## SOURCE EXCERPT
==========

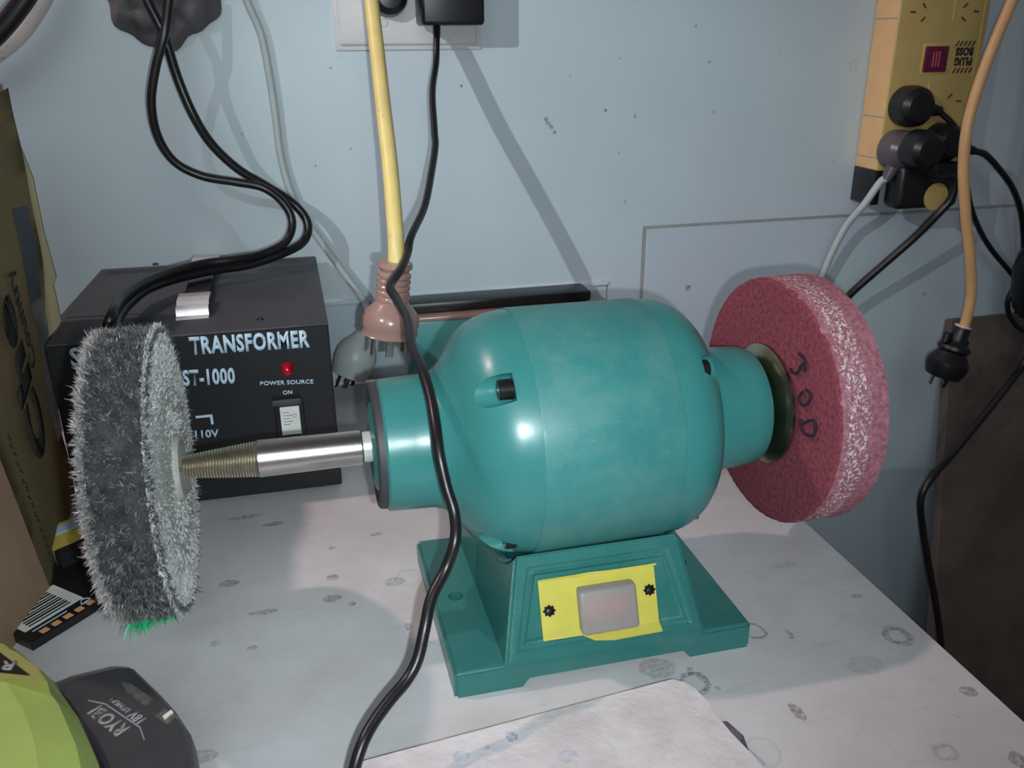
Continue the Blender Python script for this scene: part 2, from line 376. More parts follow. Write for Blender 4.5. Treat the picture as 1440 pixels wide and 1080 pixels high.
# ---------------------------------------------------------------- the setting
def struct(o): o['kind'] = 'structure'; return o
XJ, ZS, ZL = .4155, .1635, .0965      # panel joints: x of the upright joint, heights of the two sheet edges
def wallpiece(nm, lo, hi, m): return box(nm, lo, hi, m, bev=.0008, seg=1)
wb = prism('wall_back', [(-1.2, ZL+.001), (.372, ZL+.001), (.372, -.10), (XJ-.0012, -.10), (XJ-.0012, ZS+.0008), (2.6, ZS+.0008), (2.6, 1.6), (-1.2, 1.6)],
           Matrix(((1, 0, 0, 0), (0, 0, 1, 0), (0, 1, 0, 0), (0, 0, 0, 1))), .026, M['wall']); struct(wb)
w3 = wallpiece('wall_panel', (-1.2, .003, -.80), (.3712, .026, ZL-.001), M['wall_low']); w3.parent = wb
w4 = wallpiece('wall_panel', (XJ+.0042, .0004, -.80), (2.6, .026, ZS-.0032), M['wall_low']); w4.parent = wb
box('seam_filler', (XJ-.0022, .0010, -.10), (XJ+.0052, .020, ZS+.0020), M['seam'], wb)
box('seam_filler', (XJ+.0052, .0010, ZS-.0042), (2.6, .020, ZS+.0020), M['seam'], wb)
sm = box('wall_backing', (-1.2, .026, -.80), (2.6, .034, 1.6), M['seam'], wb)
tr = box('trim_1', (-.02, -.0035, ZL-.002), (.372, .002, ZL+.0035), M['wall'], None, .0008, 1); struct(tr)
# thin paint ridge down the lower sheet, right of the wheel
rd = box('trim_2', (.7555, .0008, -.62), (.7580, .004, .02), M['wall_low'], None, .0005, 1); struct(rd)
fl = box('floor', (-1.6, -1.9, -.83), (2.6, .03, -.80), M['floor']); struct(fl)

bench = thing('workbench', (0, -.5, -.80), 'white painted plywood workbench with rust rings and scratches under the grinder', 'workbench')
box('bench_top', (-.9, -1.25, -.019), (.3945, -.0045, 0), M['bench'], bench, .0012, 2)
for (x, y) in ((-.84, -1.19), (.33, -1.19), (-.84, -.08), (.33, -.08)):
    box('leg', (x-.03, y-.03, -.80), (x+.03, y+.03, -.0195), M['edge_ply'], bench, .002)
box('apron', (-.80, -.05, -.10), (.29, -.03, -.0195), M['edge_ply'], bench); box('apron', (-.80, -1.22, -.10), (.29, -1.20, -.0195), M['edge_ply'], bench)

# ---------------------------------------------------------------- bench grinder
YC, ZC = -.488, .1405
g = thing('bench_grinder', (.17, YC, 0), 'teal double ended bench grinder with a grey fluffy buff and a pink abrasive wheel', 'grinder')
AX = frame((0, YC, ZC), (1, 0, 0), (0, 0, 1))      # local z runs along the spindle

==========

## PROMPT
Copy out all the data without changing anything, and drop the pictures.

## RESPONSE TO THIS TASK
Continue the Blender Python script for this scene: part 2, from line 376. More parts follow. Write for Blender 4.5. Treat the picture as 1440 pixels wide and 1080 pixels high.
# ---------------------------------------------------------------- the setting
def struct(o): o['kind'] = 'structure'; return o
XJ, ZS, ZL = .4155, .1635, .0965      # panel joints: x of the upright joint, heights of the two sheet edges
def wallpiece(nm, lo, hi, m): return box(nm, lo, hi, m, bev=.0008, seg=1)
wb = prism('wall_back', [(-1.2, ZL+.001), (.372, ZL+.001), (.372, -.10), (XJ-.0012, -.10), (XJ-.0012, ZS+.0008), (2.6, ZS+.0008), (2.6, 1.6), (-1.2, 1.6)],
           Matrix(((1, 0, 0, 0), (0, 0, 1, 0), (0, 1, 0, 0), (0, 0, 0, 1))), .026, M['wall']); struct(wb)
w3 = wallpiece('wall_panel', (-1.2, .003, -.80), (.3712, .026, ZL-.001), M['wall_low']); w3.parent = wb
w4 = wallpiece('wall_panel', (XJ+.0042, .0004, -.80), (2.6, .026, ZS-.0032), M['wall_low']); w4.parent = wb
box('seam_filler', (XJ-.0022, .0010, -.10), (XJ+.0052, .020, ZS+.0020), M['seam'], wb)
box('seam_filler', (XJ+.0052, .0010, ZS-.0042), (2.6, .020, ZS+.0020), M['seam'], wb)
sm = box('wall_backing', (-1.2, .026, -.80), (2.6, .034, 1.6), M['seam'], wb)
tr = box('trim_1', (-.02, -.0035, ZL-.002), (.372, .002, ZL+.0035), M['wall'], None, .0008, 1); struct(tr)
# thin paint ridge down the lower sheet, right of the wheel
rd = box('trim_2', (.7555, .0008, -.62), (.7580, .004, .02), M['wall_low'], None, .0005, 1); struct(rd)
fl = box('floor', (-1.6, -1.9, -.83), (2.6, .03, -.80), M['floor']); struct(fl)

bench = thing('workbench', (0, -.5, -.80), 'white painted plywood workbench with rust rings and scratches under the grinder', 'workbench')
box('bench_top', (-.9, -1.25, -.019), (.3945, -.0045, 0), M['bench'], bench, .0012, 2)
for (x, y) in ((-.84, -1.19), (.33, -1.19), (-.84, -.08), (.33, -.08)):
    box('leg', (x-.03, y-.03, -.80), (x+.03, y+.03, -.0195), M['edge_ply'], bench, .002)
box('apron', (-.80, -.05, -.10), (.29, -.03, -.0195), M['edge_ply'], bench); box('apron', (-.80, -1.22, -.10), (.29, -1.20, -.0195), M['edge_ply'], bench)

# ---------------------------------------------------------------- bench grinder
YC, ZC = -.488, .1405
g = thing('bench_grinder', (.17, YC, 0), 'teal double ended bench grinder with a grey fluffy buff and a pink abrasive wheel', 'grinder')
AX = frame((0, YC, ZC), (1, 0, 0), (0, 0, 1))      # local z runs along the spindle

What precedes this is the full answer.